◆ Given data
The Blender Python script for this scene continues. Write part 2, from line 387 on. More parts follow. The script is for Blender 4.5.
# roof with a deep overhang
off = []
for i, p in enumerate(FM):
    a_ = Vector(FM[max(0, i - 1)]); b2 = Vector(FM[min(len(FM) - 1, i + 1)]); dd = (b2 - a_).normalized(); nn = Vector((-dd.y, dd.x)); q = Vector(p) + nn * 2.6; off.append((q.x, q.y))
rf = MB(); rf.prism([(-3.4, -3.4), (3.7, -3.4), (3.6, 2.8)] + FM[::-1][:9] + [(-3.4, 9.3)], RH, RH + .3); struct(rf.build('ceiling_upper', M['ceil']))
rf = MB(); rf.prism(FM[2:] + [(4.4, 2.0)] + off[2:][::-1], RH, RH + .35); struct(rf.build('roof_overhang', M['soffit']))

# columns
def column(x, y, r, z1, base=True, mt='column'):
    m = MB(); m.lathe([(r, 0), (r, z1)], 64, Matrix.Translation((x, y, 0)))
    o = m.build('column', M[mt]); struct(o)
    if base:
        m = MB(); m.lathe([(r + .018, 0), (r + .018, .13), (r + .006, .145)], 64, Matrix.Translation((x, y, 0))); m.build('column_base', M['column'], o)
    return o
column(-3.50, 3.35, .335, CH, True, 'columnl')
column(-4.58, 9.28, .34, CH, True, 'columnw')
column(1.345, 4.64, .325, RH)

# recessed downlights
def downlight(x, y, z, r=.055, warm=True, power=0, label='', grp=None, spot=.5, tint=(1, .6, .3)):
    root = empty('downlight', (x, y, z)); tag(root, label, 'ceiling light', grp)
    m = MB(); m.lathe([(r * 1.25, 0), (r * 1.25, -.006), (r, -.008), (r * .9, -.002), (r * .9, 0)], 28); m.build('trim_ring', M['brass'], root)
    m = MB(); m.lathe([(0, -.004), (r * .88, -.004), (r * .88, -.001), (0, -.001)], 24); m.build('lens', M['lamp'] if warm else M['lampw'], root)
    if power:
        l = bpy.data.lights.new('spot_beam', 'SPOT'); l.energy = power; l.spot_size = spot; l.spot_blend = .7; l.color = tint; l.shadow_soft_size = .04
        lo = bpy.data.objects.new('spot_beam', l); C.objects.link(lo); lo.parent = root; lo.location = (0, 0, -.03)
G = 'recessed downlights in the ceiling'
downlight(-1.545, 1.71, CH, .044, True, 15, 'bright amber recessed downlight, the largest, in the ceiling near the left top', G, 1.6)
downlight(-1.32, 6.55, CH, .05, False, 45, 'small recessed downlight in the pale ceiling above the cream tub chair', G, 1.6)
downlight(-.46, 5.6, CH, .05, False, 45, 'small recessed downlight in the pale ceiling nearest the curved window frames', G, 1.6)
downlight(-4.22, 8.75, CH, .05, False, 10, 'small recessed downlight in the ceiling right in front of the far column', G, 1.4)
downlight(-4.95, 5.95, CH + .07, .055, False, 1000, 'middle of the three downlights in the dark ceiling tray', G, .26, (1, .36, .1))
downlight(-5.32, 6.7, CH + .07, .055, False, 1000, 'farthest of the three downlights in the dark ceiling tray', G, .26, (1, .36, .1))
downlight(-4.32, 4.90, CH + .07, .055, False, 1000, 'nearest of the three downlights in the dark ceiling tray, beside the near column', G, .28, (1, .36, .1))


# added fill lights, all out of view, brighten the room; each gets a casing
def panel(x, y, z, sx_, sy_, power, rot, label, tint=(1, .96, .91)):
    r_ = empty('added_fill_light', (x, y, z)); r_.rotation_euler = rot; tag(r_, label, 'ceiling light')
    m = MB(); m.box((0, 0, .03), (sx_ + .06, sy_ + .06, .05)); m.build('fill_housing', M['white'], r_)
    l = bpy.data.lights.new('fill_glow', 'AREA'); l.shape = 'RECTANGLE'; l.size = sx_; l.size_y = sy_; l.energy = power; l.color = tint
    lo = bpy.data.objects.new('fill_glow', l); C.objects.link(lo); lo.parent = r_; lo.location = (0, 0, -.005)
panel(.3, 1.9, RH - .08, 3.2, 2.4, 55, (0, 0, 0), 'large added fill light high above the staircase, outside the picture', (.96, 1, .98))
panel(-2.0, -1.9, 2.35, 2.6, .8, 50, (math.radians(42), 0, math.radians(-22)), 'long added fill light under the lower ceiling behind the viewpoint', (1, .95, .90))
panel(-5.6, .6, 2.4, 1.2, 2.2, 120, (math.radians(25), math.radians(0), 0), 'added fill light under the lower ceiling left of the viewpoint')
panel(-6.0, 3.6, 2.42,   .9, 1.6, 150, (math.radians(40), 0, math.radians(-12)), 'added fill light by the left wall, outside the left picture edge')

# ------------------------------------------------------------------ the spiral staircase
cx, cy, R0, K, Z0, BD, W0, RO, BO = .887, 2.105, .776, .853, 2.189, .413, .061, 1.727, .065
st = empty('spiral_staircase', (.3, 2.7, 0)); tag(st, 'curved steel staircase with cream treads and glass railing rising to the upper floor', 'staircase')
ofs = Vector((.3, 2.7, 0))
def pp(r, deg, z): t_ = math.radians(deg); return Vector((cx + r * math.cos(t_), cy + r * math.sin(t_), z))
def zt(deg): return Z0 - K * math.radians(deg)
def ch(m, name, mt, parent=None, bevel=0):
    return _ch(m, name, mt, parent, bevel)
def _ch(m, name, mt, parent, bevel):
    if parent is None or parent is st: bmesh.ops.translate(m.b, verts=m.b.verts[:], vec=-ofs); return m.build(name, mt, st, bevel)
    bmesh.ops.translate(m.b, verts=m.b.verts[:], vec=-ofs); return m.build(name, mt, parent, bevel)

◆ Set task
Print back all the lines verbatim.

◆ Answer to the task
The Blender Python script for this scene continues. Write part 2, from line 387 on. More parts follow. The script is for Blender 4.5.
# roof with a deep overhang
off = []
for i, p in enumerate(FM):
    a_ = Vector(FM[max(0, i - 1)]); b2 = Vector(FM[min(len(FM) - 1, i + 1)]); dd = (b2 - a_).normalized(); nn = Vector((-dd.y, dd.x)); q = Vector(p) + nn * 2.6; off.append((q.x, q.y))
rf = MB(); rf.prism([(-3.4, -3.4), (3.7, -3.4), (3.6, 2.8)] + FM[::-1][:9] + [(-3.4, 9.3)], RH, RH + .3); struct(rf.build('ceiling_upper', M['ceil']))
rf = MB(); rf.prism(FM[2:] + [(4.4, 2.0)] + off[2:][::-1], RH, RH + .35); struct(rf.build('roof_overhang', M['soffit']))

# columns
def column(x, y, r, z1, base=True, mt='column'):
    m = MB(); m.lathe([(r, 0), (r, z1)], 64, Matrix.Translation((x, y, 0)))
    o = m.build('column', M[mt]); struct(o)
    if base:
        m = MB(); m.lathe([(r + .018, 0), (r + .018, .13), (r + .006, .145)], 64, Matrix.Translation((x, y, 0))); m.build('column_base', M['column'], o)
    return o
column(-3.50, 3.35, .335, CH, True, 'columnl')
column(-4.58, 9.28, .34, CH, True, 'columnw')
column(1.345, 4.64, .325, RH)

# recessed downlights
def downlight(x, y, z, r=.055, warm=True, power=0, label='', grp=None, spot=.5, tint=(1, .6, .3)):
    root = empty('downlight', (x, y, z)); tag(root, label, 'ceiling light', grp)
    m = MB(); m.lathe([(r * 1.25, 0), (r * 1.25, -.006), (r, -.008), (r * .9, -.002), (r * .9, 0)], 28); m.build('trim_ring', M['brass'], root)
    m = MB(); m.lathe([(0, -.004), (r * .88, -.004), (r * .88, -.001), (0, -.001)], 24); m.build('lens', M['lamp'] if warm else M['lampw'], root)
    if power:
        l = bpy.data.lights.new('spot_beam', 'SPOT'); l.energy = power; l.spot_size = spot; l.spot_blend = .7; l.color = tint; l.shadow_soft_size = .04
        lo = bpy.data.objects.new('spot_beam', l); C.objects.link(lo); lo.parent = root; lo.location = (0, 0, -.03)
G = 'recessed downlights in the ceiling'
downlight(-1.545, 1.71, CH, .044, True, 15, 'bright amber recessed downlight, the largest, in the ceiling near the left top', G, 1.6)
downlight(-1.32, 6.55, CH, .05, False, 45, 'small recessed downlight in the pale ceiling above the cream tub chair', G, 1.6)
downlight(-.46, 5.6, CH, .05, False, 45, 'small recessed downlight in the pale ceiling nearest the curved window frames', G, 1.6)
downlight(-4.22, 8.75, CH, .05, False, 10, 'small recessed downlight in the ceiling right in front of the far column', G, 1.4)
downlight(-4.95, 5.95, CH + .07, .055, False, 1000, 'middle of the three downlights in the dark ceiling tray', G, .26, (1, .36, .1))
downlight(-5.32, 6.7, CH + .07, .055, False, 1000, 'farthest of the three downlights in the dark ceiling tray', G, .26, (1, .36, .1))
downlight(-4.32, 4.90, CH + .07, .055, False, 1000, 'nearest of the three downlights in the dark ceiling tray, beside the near column', G, .28, (1, .36, .1))


# added fill lights, all out of view, brighten the room; each gets a casing
def panel(x, y, z, sx_, sy_, power, rot, label, tint=(1, .96, .91)):
    r_ = empty('added_fill_light', (x, y, z)); r_.rotation_euler = rot; tag(r_, label, 'ceiling light')
    m = MB(); m.box((0, 0, .03), (sx_ + .06, sy_ + .06, .05)); m.build('fill_housing', M['white'], r_)
    l = bpy.data.lights.new('fill_glow', 'AREA'); l.shape = 'RECTANGLE'; l.size = sx_; l.size_y = sy_; l.energy = power; l.color = tint
    lo = bpy.data.objects.new('fill_glow', l); C.objects.link(lo); lo.parent = r_; lo.location = (0, 0, -.005)
panel(.3, 1.9, RH - .08, 3.2, 2.4, 55, (0, 0, 0), 'large added fill light high above the staircase, outside the picture', (.96, 1, .98))
panel(-2.0, -1.9, 2.35, 2.6, .8, 50, (math.radians(42), 0, math.radians(-22)), 'long added fill light under the lower ceiling behind the viewpoint', (1, .95, .90))
panel(-5.6, .6, 2.4, 1.2, 2.2, 120, (math.radians(25), math.radians(0), 0), 'added fill light under the lower ceiling left of the viewpoint')
panel(-6.0, 3.6, 2.42,   .9, 1.6, 150, (math.radians(40), 0, math.radians(-12)), 'added fill light by the left wall, outside the left picture edge')

# ------------------------------------------------------------------ the spiral staircase
cx, cy, R0, K, Z0, BD, W0, RO, BO = .887, 2.105, .776, .853, 2.189, .413, .061, 1.727, .065
st = empty('spiral_staircase', (.3, 2.7, 0)); tag(st, 'curved steel staircase with cream treads and glass railing rising to the upper floor', 'staircase')
ofs = Vector((.3, 2.7, 0))
def pp(r, deg, z): t_ = math.radians(deg); return Vector((cx + r * math.cos(t_), cy + r * math.sin(t_), z))
def zt(deg): return Z0 - K * math.radians(deg)
def ch(m, name, mt, parent=None, bevel=0):
    return _ch(m, name, mt, parent, bevel)
def _ch(m, name, mt, parent, bevel):
    if parent is None or parent is st: bmesh.ops.translate(m.b, verts=m.b.verts[:], vec=-ofs); return m.build(name, mt, st, bevel)
    bmesh.ops.translate(m.b, verts=m.b.verts[:], vec=-ofs); return m.build(name, mt, parent, bevel)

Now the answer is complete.